Señor, concédeme serenidad para aceptar todo aquello que no puedo cambiar, valor para cambiar lo que soy capaz de cambiar y sabiduría para entender la diferencia
noto que, conforme pasan los años, más me gustaría comenzar la petición por el final; puestos a pedir le veo más sentido a tener la suficiente sabiduría para poder diferenciar, en primer lugar, entre lo que pudiera intentar cambiar y lo que no, sobre todo porque me he ido convenciendo de que lo segundo es mucho más abundante que lo primero -el hombre lleva prácticamente toda su existencia como especie intentando cambiar esencialmente algo en sus relaciones sociales, sin que los resultados hayan sido especialmente destacables- y me parece mucho más eficiente, teniendo eso en cuenta, descartar todo aquello a lo que no merece la pena dedicar ningún esfuerzo por resultar inútil -la mayoría de las cosas- y maximizar la rentabilidad del valor del que pudiera haber hecho acopio para dedicarlo a los cambios posibles (una confortadora -por exigua- minoría de asuntos); finalmente la serenidad de la aceptación vendría por sí sola, sin necesidad de ser concedida como una gracia.
Y, más importante: también he llegado a la conclusión -por diversos motivos concomitantes y razonados- de que alguien con tal poderío y supuestamente ocupado personalmente de mi bienestar como para que pudiera concederme un paquete tan completo y excelente probablemente no exista, con lo cual he decidido ahorrar el tiempo dedicado al rezo ocupándolo en ir haciendo lo que buenamente pueda por mis propios medios en el orden mencionado.
Por otra parte, decía Freud que existen dos maneras de ser feliz en esta vida, una es hacerse el idiota y la otra serlo; habida cuenta de que los idiotas son clara mayoría (Cipolla lo estableció específicamente en la primera de las Leyes Fundamentales de la estupidez humana: Siempre e inevitablemente cada uno de nosotros subestima el número de individuos estúpidos que circulan por el mundo, [lo que] impide la atribución de un valor numérico a la fracción de personas estúpidas respecto del total de la población; cualquier estimación numérica resultaría ser una subestimación) y de que la primera es la única de las dos maneras de ser feliz que implica una decisión opcional por mi parte -la segunda sería automática-, entiendo que me ha llegado -puede que demasiado tarde- el momento de elegir entre intentar ser sabio, valiente y sereno o ser feliz.

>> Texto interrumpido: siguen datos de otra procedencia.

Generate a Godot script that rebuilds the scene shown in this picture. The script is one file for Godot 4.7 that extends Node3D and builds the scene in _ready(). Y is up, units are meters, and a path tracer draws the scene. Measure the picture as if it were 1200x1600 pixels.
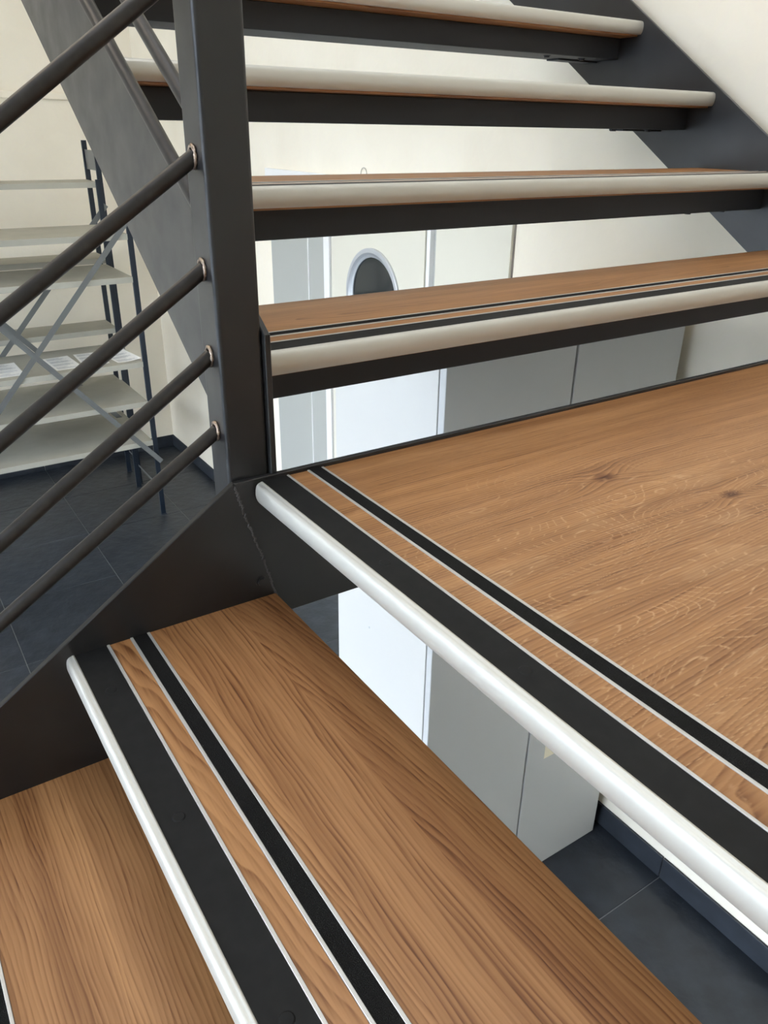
extends Node3D
# Steel winder staircase with oak treads in front of a cream wall, wardrobe and shelf racks.

const LAMP_ENERGY := 1.35
const WALL_X := 1.853          # face of the wall on the right
const BACK_Z := -5.785         # face of the far wall
const LEFT_X := -3.6           # face of the glazed wall on the left
const FRONT_Z := 2.6           # face of the wall behind the camera
const ROOM_H := 5.0
const RISE := 0.1599
const GOING := 0.24107
const STR_Z := -0.791          # face of the lower stringer
const LAND_Y := 1.919
const NOSE_X := 0.3497         # landing: line between nosing and black insert
const D_Z := -0.8151
const D_Y := 2.065
const UP_L := 0.376            # inner face of the left upper stringer
const UP_R := 1.7741           # inner face of the right upper stringer

var M := {}
var used := {}

func _ready() -> void:
	setup_view()
	make_materials()
	build_room()
	build_stairs()
	build_wardrobe()
	build_racks()
	build_small_things()

# ------------------------------------------------------------------ view and light
func setup_view() -> void:
	var cam := Camera3D.new()
	cam.name = "camera"
	cam.keep_aspect = Camera3D.KEEP_HEIGHT
	cam.fov = rad_to_deg(2.0 * atan(800.0 / 1221.78))
	cam.near = 0.02
	cam.far = 200.0
	var yaw := 0.59096; var pitch := -0.45636; var roll := 0.016604
	var f := Vector3(sin(yaw) * cos(pitch), sin(pitch), -cos(yaw) * cos(pitch))
	var r0 := Vector3(cos(yaw), 0, sin(yaw))
	var u0 := r0.cross(f)
	var r := r0 * cos(roll) + u0 * sin(roll)
	var u := u0 * cos(roll) - r0 * sin(roll)
	cam.transform = Transform3D(Basis(r, u, -f), Vector3(0, 2.3, 0))
	add_child(cam)
	cam.current = true

	var env := Environment.new()
	env.background_mode = Environment.BG_SKY
	var sky := Sky.new()
	var sm := ProceduralSkyMaterial.new()
	sm.sky_top_color = Color(0.80, 0.87, 0.96)
	sm.sky_horizon_color = Color(0.93, 0.955, 0.985)
	sm.ground_bottom_color = Color(0.5, 0.52, 0.54)
	sm.ground_horizon_color = Color(0.7, 0.73, 0.76)
	sm.sky_energy_multiplier = 2.2
	sky.sky_material = sm
	env.sky = sky
	env.background_energy_multiplier = 1.0
	env.tonemap_mode = Environment.TONE_MAPPER_LINEAR
	env.tonemap_exposure = 3.15
	env.sdfgi_enabled = true
	env.ssao_enabled = true
	env.ssil_enabled = true
	var we := WorldEnvironment.new()
	we.name = "world_environment"
	we.environment = env
	add_child(we)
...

Y que nadie crea que lo segundo, por sí sólo, es sencillo; dada esa mencionada mayoría de idiotas, es bastante probable que se dé el caso de idiotas que, creyéndose minoría, esté intentando hacerse más el idiota; ¿habría algo más patético? Y he dicho elegir porque ser simultáneamente sabio -aún sin valentía ni serenidad- y feliz me parece difícil hasta la imposibilidad. Aun releyendo con constancia budista, como si fueran mantras, las Cartas a Lucilio de Séneca.